La vraie surprise du voyage de George W. Bush en Corée du Sud a été la violence de ses attaques contre la République populaire démocratique de Corée (RPDC, Corée du Nord). Tout en réaffirmant que la RPDC faisait toujours partie des "pays de l'Axe du mal", il a dénoncé la situation des "droits de l'homme", ce que la Corée du Nord peut considérer comme une ingérence dans ses affaires intérieures, sans rapport avec l'objectif de dénucléarisation de la péninsule coréenne. A cet égard, en mettant des conditions au retrait de Pyongyang de la liste des Etats soutenant le terrorisme, à savoir la vérification de la liste des activités nucléaires remises par la RPDC, il est apparu durcir soudainement la position américaine, alors que dans le cadre des négociations à six parties qui ont repris le 10 juillet, la RPDC s'est engagée à compléter d'ici fin octobre les mesures de désactivation du réacteur nucléaire de Yongbyon.

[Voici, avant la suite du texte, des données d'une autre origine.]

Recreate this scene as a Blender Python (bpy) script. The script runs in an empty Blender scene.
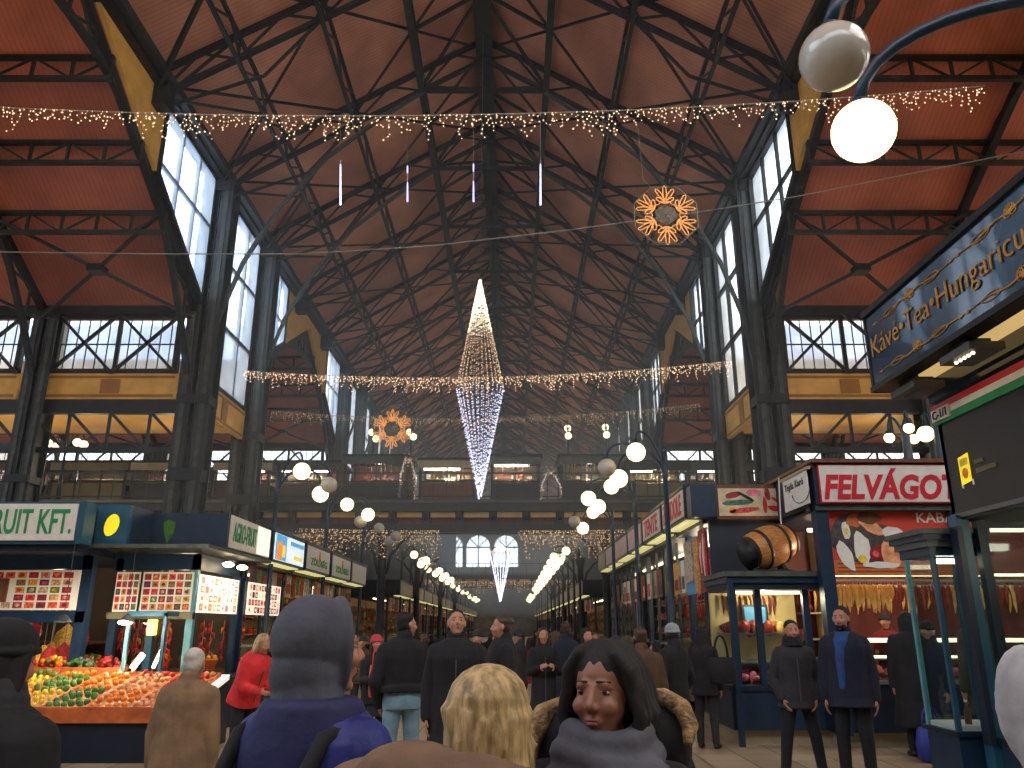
import bpy, math, random
import numpy as np
from mathutils import Vector, Matrix, Euler
random.seed(7)
R = random.Random(11)
SC = bpy.context.scene
COL = SC.collection
PI = math.pi
CH, F, TH = 1.75, 790.0, math.radians(17.0)
CT, ST = math.cos(TH), math.sin(TH)

def ray(px, py):
    x = (px-512)/F; u = (384-py)/F
    return Vector((x, CT-u*ST, ST+u*CT))
def PY(px, py, Y):
    d = ray(px, py); return Vector((d.x/d.y*Y, Y, CH+d.z/d.y*Y))
def PXp(px, py, X):
    d = ray(px, py); t = X/d.x; return Vector((X, d.y*t, CH+d.z*t))
def PD(px, py, D):
    d = ray(px, py); return Vector((d.x*D, d.y*D, CH+d.z*D))

# ---------------------------------------------------------------- materials
def lin(c):
    def f(v):
        v /= 255.0
        return v/12.92 if v <= .04045 else ((v+.055)/1.055)**2.4
    return tuple(f(v) for v in c)
MATS = {}
def mat(name, rgb, rough=.6, metal=0, emit=0, ergb=None, var=.12, scale=8, bump=0, bscale=40, coat=0, trans=0, stretch=None):
    if name in MATS: return MATS[name]
    m = bpy.data.materials.new(name); m.use_nodes = True
    nt = m.node_tree; b = nt.nodes['Principled BSDF']
    c = lin(rgb)
    b.inputs['Roughness'].default_value = rough
    b.inputs['Metallic'].default_value = metal
    if coat: b.inputs['Coat Weight'].default_value = coat
    if trans: b.inputs['Transmission Weight'].default_value = trans
    tc = nt.nodes.new('ShaderNodeTexCoord')
    src = tc.outputs['Object']
    if stretch:
        mp = nt.nodes.new('ShaderNodeMapping'); mp.inputs['Scale'].default_value = stretch
        nt.links.new(src, mp.inputs['Vector']); src = mp.outputs['Vector']
    n = nt.nodes.new('ShaderNodeTexNoise'); n.inputs['Scale'].default_value = scale; n.inputs['Detail'].default_value = 3
    nt.links.new(src, n.inputs['Vector'])
    r = nt.nodes.new('ShaderNodeValToRGB')
    lo = tuple(max(0, v*(1-var*1.5)) for v in c)+(1,); hi = tuple(min(1, v*(1+var*1.5)) for v in c)+(1,)
    r.color_ramp.elements[0].position = .35; r.color_ramp.elements[1].position = .65
    r.color_ramp.elements[0].color = lo; r.color_ramp.elements[1].color = hi
    nt.links.new(n.outputs['Fac'], r.inputs['Fac'])
    nt.links.new(r.outputs['Color'], b.inputs['Base Color'])
    if bump:
        n2 = nt.nodes.new('ShaderNodeTexNoise'); n2.inputs['Scale'].default_value = bscale; n2.inputs['Detail'].default_value = 4
        nt.links.new(src, n2.inputs['Vector'])
        bp = nt.nodes.new('ShaderNodeBump'); bp.inputs['Strength'].default_value = bump; bp.inputs['Distance'].default_value = .02
        nt.links.new(n2.outputs['Fac'], bp.inputs['Height']); nt.links.new(bp.outputs['Normal'], b.inputs['Normal'])
    if emit:
        b.inputs['Emission Color'].default_value = lin(ergb or rgb)+(1,)
        b.inputs['Emission Strength'].default_value = emit
    MATS[name] = m
    return m

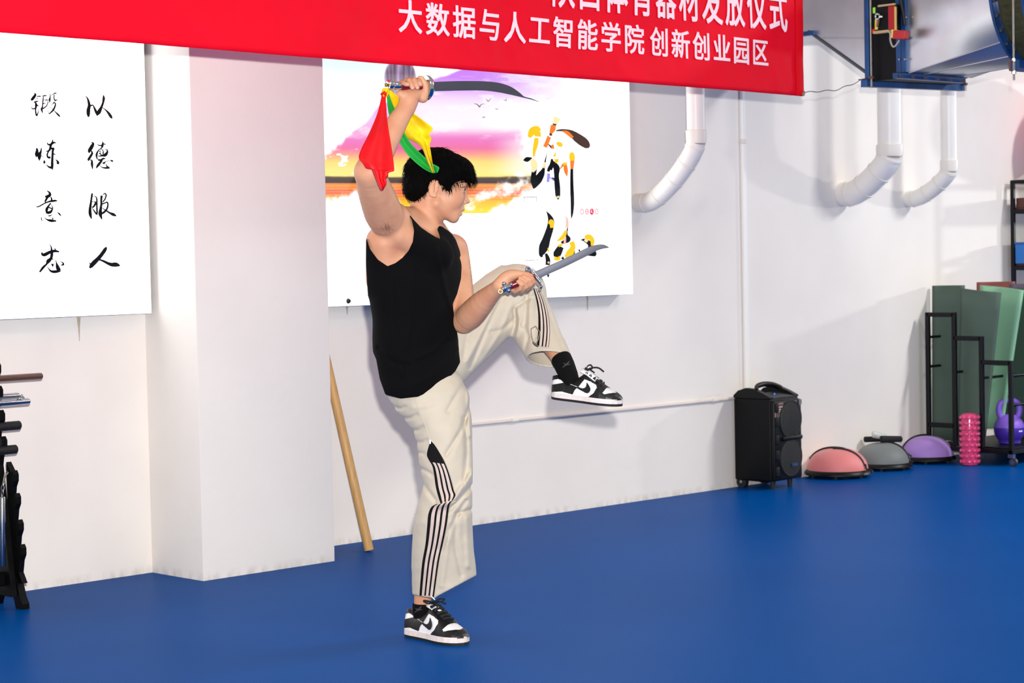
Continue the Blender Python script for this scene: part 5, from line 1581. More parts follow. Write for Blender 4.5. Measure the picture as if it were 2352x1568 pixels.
# ---------------------------------------------------------------- side stripes laid on the cloth
def bvh_of(o):
    return BVHTree.FromPolygons([v.co for v in o.data.vertices], [tuple(p.vertices) for p in o.data.polygons])
TB = bvh_of(trousers)
EYE = Vector(fig([(1176, 784, -4600)])[0])
def on_cloth(a, b, lift=0.0016, tree=None, c0=-400):
    p0, p1 = fv(a, b, c0), fv(a, b, c0 + 100)
    d = (p1 - p0).normalized()
    hit = (tree or TB).ray_cast(p0, d)
    if hit[0] is None: return None
    return hit[0] - d * lift
def strip(Lc, Rc, f0, f1, name, m, lift, nu=4, nv=60, v0=0.0, v1=1.0, parent=None, tree=None):
    """band between two edge curves, fractions f0..f1 across, v0..v1 along, resting on the cloth"""
    Lp, Rp = np.array(bez(Lc, 10)), np.array(bez(Rc, 10))
    def at(P, v):
        k = v * (len(P) - 1); i = min(int(k), len(P) - 2); return P[i] + (P[i + 1] - P[i]) * (k - i)
    vs, ok = [], []
    for j in range(nv + 1):
        v = v0 + (v1 - v0) * j / nv
        l, r_ = at(Lp, v), at(Rp, v)
        for i in range(nu + 1):
            u = f0 + (f1 - f0) * i / nu
            q = l + (r_ - l) * u
            h = on_cloth(q[0], q[1], lift, tree)
            ok.append(h is not None); vs.append(h or Vector((0, 0, 0)))
    fs = []
    for j in range(nv):
        for i in range(nu):
            f = (j * (nu + 1) + i, j * (nu + 1) + i + 1, (j + 1) * (nu + 1) + i + 1, (j + 1) * (nu + 1) + i)
            if all(ok[k] for k in f) and max((vs[f[0]] - vs[f[2]]).length, (vs[f[1]] - vs[f[3]]).length) < 0.05: fs.append(f)
    used = sorted({k for f in fs for k in f}); mp_ = {k: n for n, k in enumerate(used)}
    return MB().add([vs[k] for k in used], [tuple(mp_[k] for k in f) for f in fs]).build(name, m, parent or trousers, 70, fix=False)
BLKC = mat('stripe_panel_black', (10, 10, 11), 0.8, spec=0.2); STRC = mat('stripe_cream_pink', (206, 186, 174), 0.75, var=0.1, vscale=40)
UL = [(989.5, 1011), (983, 1030), (980.5, 1045), (985, 1056), (993, 1070), (997, 1090), (1001, 1118), (1006, 1138), (1012, 1157)]
UR = [(990.5, 1011), (1000, 1024), (1010, 1040), (1020, 1058), (1029, 1080), (1036, 1102), (1042, 1125), (1046, 1137), (1040, 1149)]
LL = [(1000, 1158), (990, 1165), (983.5, 1182), (981, 1210), (977, 1250), (970, 1290), (966, 1330), (963, 1371)]
LR = [(1040, 1148), (1033, 1158), (1030, 1175), (1026, 1205), (1018, 1245), (1009, 1285), (1003, 1325), (996.5, 1372)]
SL_ = [(1225, 662), (1232, 690), (1236, 720), (1236.5, 750), (1235, 772), (1233, 794)]
SR_ = [(1238, 662), (1251, 690), (1259, 720), (1263, 748), (1263, 772), (1260, 797)]
for k, (Lc, Rc, v0) in enumerate(((UL, UR, 0.42), (LL, LR, 0.0), (SL_, SR_, 0.0))):
    pnl = strip(Lc, Rc, 0, 1, 'side_panel', BLKC, 0.0022, 10, 80)
    for (f0, f1) in (((0.16, 0.33), (0.44, 0.61), (0.72, 0.89)) if k < 2 else ((0.20, 0.40), (0.52, 0.70), (0.80, 0.96))):
        strip(Lc, Rc, f0, f1, 'stripe', STRC, 0.0040, 3, 80, v0, 1.0, pnl)
def cloth_line(pts, r, name, m, lift=0.002, parent=None, n=8, tree=None):
    P = []
    for q in bez(pts, 8):
        h = on_cloth(q[0], q[1], lift, tree)
        if h is not None: P.append(h)
    if len(P) < 2: return None
    return MB().tube(P, r * UNIT, n).build(name, m, parent or trousers, 60)
ZIP = mat('zip_tape', (200, 190, 174), 0.6)
cloth_line([(950, 906), (958, 930), (970, 958), (982, 992), (990, 1011)], 1.0, 'side_zip', ZIP)
cloth_line([(990, 1011), (1003, 1026), (1024, 1062), (1037, 1098), (1046, 1132)], 1.1, 'zip_edge', ZIP)
cloth_line([(1046, 1150), (1036, 1158), (1031, 1178), (1028, 1205), (1020, 1245), (1011, 1285), (1005, 1325), (999, 1370)], 1.1, 'zip_edge', ZIP)
p = on_cloth(988, 1014, 0.004)
MB().rbox(p, (0.007, 0.005, 0.016), 0.0015).build('zip_slider', mat('zip_silver', (220, 220, 218), 0.25, 1.0), trousers)
SEAM = mat('seam_line', (176, 164, 146), 0.8)
cloth_line([(912, 910), (914, 940), (918, 960)], 0.6, 'seam', SEAM, 0.0008)
cloth_line([(1010, 1375), (1040, 1356), (1085, 1332)], 0.5, 'hem_stitch', SEAM, 0.0006)
# drawcord loops and toggles of the hems
CORDC = mat('drawcord', (150, 140, 128), 0.6)
ftube([(1226, 788, 18), (1221, 770, 22), (1220, 754, 30), (1230, 748, 34), (1240, 762, 28), (1236, 780, 22), (1229, 792, 18)], 0.9, 6).build('drawcord_loop', CORDC, trousers, 60)
ftube([(1224, 785, 16), (1229, 790, 16), (1236, 795, 17)], [1.6, 2.6, 1.6], 8).build('cord_toggle', mat('toggle_grey', (80, 80, 74), 0.4, 0.5), trousers, 50)
ftube([(990, 1368, -48), (996, 1374, -49), (999, 1377, -50)], [1.4, 2.0, 1.4], 8).build('cord_toggle', mat('toggle_white', (230, 230, 226), 0.3, 0.6), trousers, 50)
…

Ce changement de ton n'est pas une maladresse de George W. Bush, puisqu'une position globalement analogue a été tenue par le négociateur américain avec la Corée du Nord, Christopher Hill, lors d'une audition par le Congrès américain le 31 juillet. Les commentateurs se perdent en conjectures sur une telle volte-face : s'agit-il de faire monter les enchères vis-à-vis de Pyongyang ? Faut-il y voir un succès de la ligne dure défendue par les faucons de l'administration américaine, qui n'ont pas hésité à manipuler les informations recueillies par les services de renseignement à propos de la Corée? L'AAFC avance une dernière hypothèse : à la veille de l'élection présidentielle américaine de novembre, l'administration Bush peut ne pas vouloir engager le futur chef de l'Etat, à l'instar de Bill Clinton fin 1999 alors que les négociations bilatérales avec la Corée du Nord étaient sur le point d'aboutir... Dès lors, tenir à nouveau les propos sur "l'axe du mal", à l'origine de la dégradation des relations avec Pyongyang, peut n'être qu'une manoeuvre pour pousser la RPD de Corée à la rupture, et lui faire endosser le mauvais rôle de celui qui refuse de négocier. Assurément, ce ne serait pas la première manoeuvre de George W. Bush vis-à-vis de l'opinion publique américaine. (Sources : AAFC, Hankyoreh, Asia Times online, Times of India).